> _PROBLEM DESCRIPTION_
Skip the images and return the records below exactly.

> _DATASET ENTRIES_
----

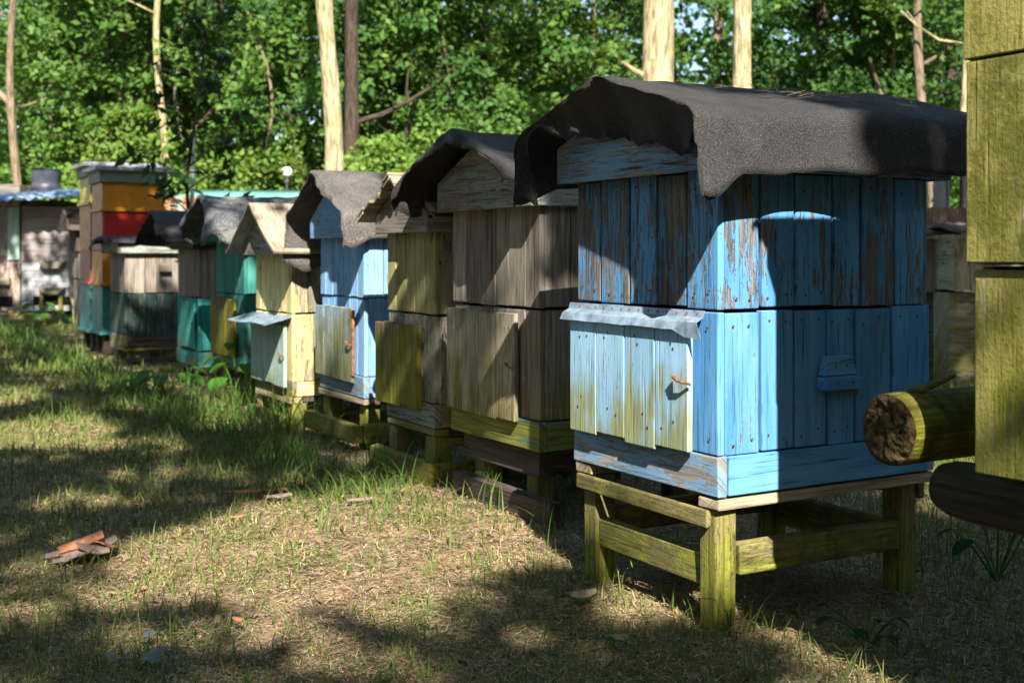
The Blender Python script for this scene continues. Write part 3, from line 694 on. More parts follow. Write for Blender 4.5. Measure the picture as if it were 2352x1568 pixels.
for x_, y_ in ((.03, .05), (.03, H10.a - .15), (H10.b - .16, .05), (H10.b - .16, H10.a - .15)): leg(st, 'brown', x_, y_, .12, -.02, z['bt'] - .005)
H9 = Hive('beehive', 'tall beehive of mustard yellow, worn red and turquoise boxes behind the orange and red one', 207.5, 805, 183, 0.7, dict(bt=764, s1=653, s2=573, s3=470, rb=405))
H9.b = 0.62; z = H9.z
box_storey(H9, 'bottom_box', 'teal_box', 'teal_box', z['bt'], z['s1'] - .004)
box_storey(H9, 'red_box', 'red_pale', 'red', z['s1'], z['s2'] - .004)
box_storey(H9, 'orange_box', 'orange_pale', 'orange', z['s2'], z['s3'] - .004, False)
box_storey(H9, 'yellow_box', 'mustard', 'mustard', z['s3'], z['rb'])
flat_lid(H9, z['rb'] + .003, z['rb'] + .14)
st = H9.stand('low wooden block stand under the mustard and red beehive')
for x_, y_ in ((.03, .05), (.03, H9.a - .15), (H9.b - .16, .05), (H9.b - .16, H9.a - .15)): leg(st, 'brown', x_, y_, .12, -.02, z['bt'] - .005)
H11 = Hive('beehive', 'narrow grey wooden beehive with small pitched roof beside the mustard yellow stack', 176, 785, 160, 0.45, dict(bb=775, s1=640, seam=577, rb=530, top=478), group='wooden beehives standing in a row')
a, b, z = H11.a, H11.b, H11.z
section(H11, 'lower_body', 'grey', .03, z['s1'], .2, .04); section(H11, 'middle_body', 'grey', z['s1'] + .002, z['seam'], .2, .03)
section(H11, 'upper_body', 'brown', z['seam'] + .002, z['rb'], .2, .0)
gable_roof(H11, ('brown', 'brown'), z['rb'] + .002, z['rb'] + .08, z['top'], .09)
# ---- R0: hive at the frame edge, on logs
R0o = Vector((0.851, 2.20, 0)); aR = 0.72
R0n = R0o - DY * aR
class HR: pass
H0 = HR(); H0.a, H0.b, H0.X, H0.Y, H0.yaw = aR, 0.78, R0n.x, R0n.y, YAW
H0.o = empty('beehive', (R0n.x, R0n.y, 0), YAW, 'yellow-green mossy beehive cut by the frame edge, standing on round logs', 'beehive', 'wooden beehives standing in a row')
zz = lambda y: EYE + (585 - y) / F * 2.2
section(H0, 'lower_body', ('lime', 'lime'), zz(1080), zz(612), .17, .010)
section(H0, 'upper_body', ('lime', 'lime'), zz(608), zz(143), .17, .0)
section(H0, 'top_body', ('lime', 'lime'), zz(139), zz(139) + .35, .4, -.004)
rf = gable_roof(H0, ('lime', 'lime'), zz(139) + .354, zz(139) + .45, zz(139) + .55, .004, .03)
felt(H0, rf, 'felt', -.06, H0.b + .10, -.03, aR + .03, zz(139) + .43, zz(139) + .47, zz(139) + .58, lambda s: .02, None, .01, 61, .006)
lg = MB(); c0 = at(2040, 988, 2.42); lr = lambda k, q=0: 1 + .07 * mnoise.noise((math.cos(2 * math.pi * k / 28) * 1.3, math.sin(2 * math.pi * k / 28) * 1.3, q)) + .03 * mnoise.noise((math.cos(2 * math.pi * k / 28) * 4, math.sin(2 * math.pi * k / 28) * 4, q + 3))
pts = [c0 + DX * t + Vector((0, 0, -.002 * t)) for t in (0, .15, .4, .8, 1.1)]
nn = 28; P = []
for i, p_ in enumerate([c0 + DX * t for t in (0, .03, .08, .15, .25, .4, .6, .85, 1.1)]):
    P.append([p_ + (DY * math.cos(2 * math.pi * (k % nn) / nn) + Vector((0, 0, 1)) * math.sin(2 * math.pi * (k % nn) / nn)) * (.074 if i else .072) * lr(k % nn, i * .12) for k in range(nn + 1)])
b0 = len(lg.f); lg.grid(P)
for fi in range(b0, len(lg.f)):
    k = (fi - b0) % nn; i = (fi - b0) // nn; L_ = (0, .03, .08, .15, .25, .4, .6, .85, 1.1); w_ = .0166
    lg.uv[fi] = [(k * w_, L_[i]), (k * w_, L_[i + 1]), ((k + 1) * w_, L_[i + 1]), ((k + 1) * w_, L_[i])]
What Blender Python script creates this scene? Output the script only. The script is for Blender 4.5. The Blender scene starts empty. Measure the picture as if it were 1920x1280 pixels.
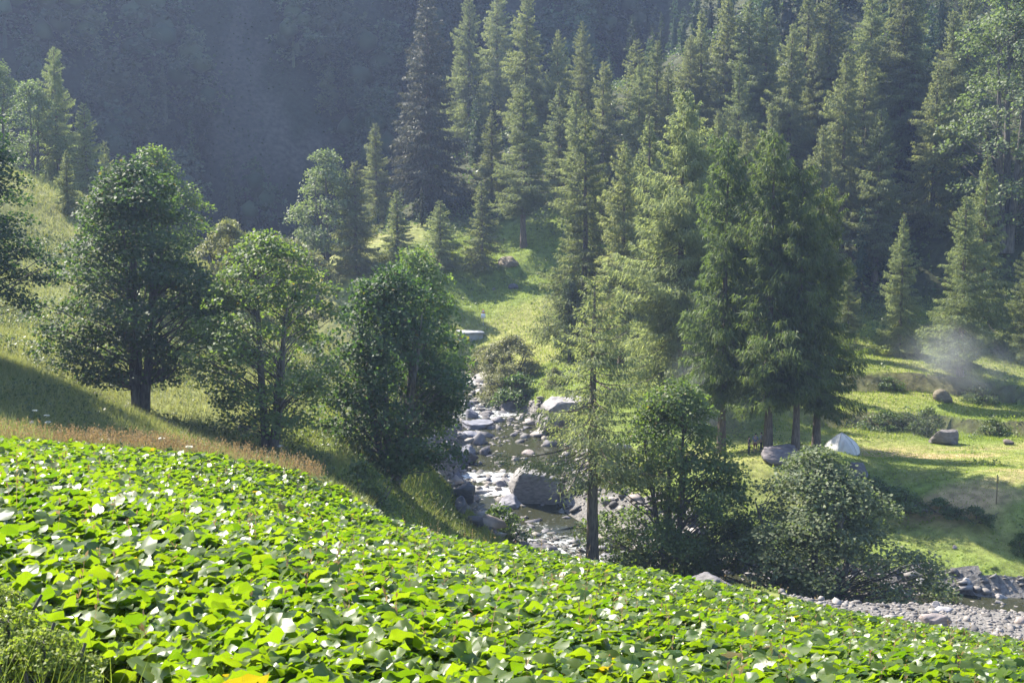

----

> _RESULT FOR THIS EXERCISE_
The Blender Python script for this scene continues. Write part 3, from line 694 on. More parts follow. Write for Blender 4.5. Measure the picture as if it were 2352x1568 pixels.
for x_, y_ in ((.03, .05), (.03, H10.a - .15), (H10.b - .16, .05), (H10.b - .16, H10.a - .15)): leg(st, 'brown', x_, y_, .12, -.02, z['bt'] - .005)
H9 = Hive('beehive', 'tall beehive of mustard yellow, worn red and turquoise boxes behind the orange and red one', 207.5, 805, 183, 0.7, dict(bt=764, s1=653, s2=573, s3=470, rb=405))
H9.b = 0.62; z = H9.z
box_storey(H9, 'bottom_box', 'teal_box', 'teal_box', z['bt'], z['s1'] - .004)
box_storey(H9, 'red_box', 'red_pale', 'red', z['s1'], z['s2'] - .004)
box_storey(H9, 'orange_box', 'orange_pale', 'orange', z['s2'], z['s3'] - .004, False)
box_storey(H9, 'yellow_box', 'mustard', 'mustard', z['s3'], z['rb'])
flat_lid(H9, z['rb'] + .003, z['rb'] + .14)
st = H9.stand('low wooden block stand under the mustard and red beehive')
for x_, y_ in ((.03, .05), (.03, H9.a - .15), (H9.b - .16, .05), (H9.b - .16, H9.a - .15)): leg(st, 'brown', x_, y_, .12, -.02, z['bt'] - .005)
H11 = Hive('beehive', 'narrow grey wooden beehive with small pitched roof beside the mustard yellow stack', 176, 785, 160, 0.45, dict(bb=775, s1=640, seam=577, rb=530, top=478), group='wooden beehives standing in a row')
a, b, z = H11.a, H11.b, H11.z
section(H11, 'lower_body', 'grey', .03, z['s1'], .2, .04); section(H11, 'middle_body', 'grey', z['s1'] + .002, z['seam'], .2, .03)
section(H11, 'upper_body', 'brown', z['seam'] + .002, z['rb'], .2, .0)
gable_roof(H11, ('brown', 'brown'), z['rb'] + .002, z['rb'] + .08, z['top'], .09)
# ---- R0: hive at the frame edge, on logs
R0o = Vector((0.851, 2.20, 0)); aR = 0.72
R0n = R0o - DY * aR
class HR: pass
H0 = HR(); H0.a, H0.b, H0.X, H0.Y, H0.yaw = aR, 0.78, R0n.x, R0n.y, YAW
H0.o = empty('beehive', (R0n.x, R0n.y, 0), YAW, 'yellow-green mossy beehive cut by the frame edge, standing on round logs', 'beehive', 'wooden beehives standing in a row')
zz = lambda y: EYE + (585 - y) / F * 2.2
section(H0, 'lower_body', ('lime', 'lime'), zz(1080), zz(612), .17, .010)
section(H0, 'upper_body', ('lime', 'lime'), zz(608), zz(143), .17, .0)
section(H0, 'top_body', ('lime', 'lime'), zz(139), zz(139) + .35, .4, -.004)
rf = gable_roof(H0, ('lime', 'lime'), zz(139) + .354, zz(139) + .45, zz(139) + .55, .004, .03)
felt(H0, rf, 'felt', -.06, H0.b + .10, -.03, aR + .03, zz(139) + .43, zz(139) + .47, zz(139) + .58, lambda s: .02, None, .01, 61, .006)
lg = MB(); c0 = at(2040, 988, 2.42); lr = lambda k, q=0: 1 + .07 * mnoise.noise((math.cos(2 * math.pi * k / 28) * 1.3, math.sin(2 * math.pi * k / 28) * 1.3, q)) + .03 * mnoise.noise((math.cos(2 * math.pi * k / 28) * 4, math.sin(2 * math.pi * k / 28) * 4, q + 3))
pts = [c0 + DX * t + Vector((0, 0, -.002 * t)) for t in (0, .15, .4, .8, 1.1)]
nn = 28; P = []
for i, p_ in enumerate([c0 + DX * t for t in (0, .03, .08, .15, .25, .4, .6, .85, 1.1)]):
    P.append([p_ + (DY * math.cos(2 * math.pi * (k % nn) / nn) + Vector((0, 0, 1)) * math.sin(2 * math.pi * (k % nn) / nn)) * (.074 if i else .072) * lr(k % nn, i * .12) for k in range(nn + 1)])
b0 = len(lg.f); lg.grid(P)
for fi in range(b0, len(lg.f)):
    k = (fi - b0) % nn; i = (fi - b0) // nn; L_ = (0, .03, .08, .15, .25, .4, .6, .85, 1.1); w_ = .0166
    lg.uv[fi] = [(k * w_, L_[i]), (k * w_, L_[i + 1]), ((k + 1) * w_, L_[i + 1]), ((k + 1) * w_, L_[i])]
What Blender Python script creates this scene? Output the script only. The script is for Blender 4.5. The Blender scene starts empty. Measure the picture as if it were 1920x1280 pixels.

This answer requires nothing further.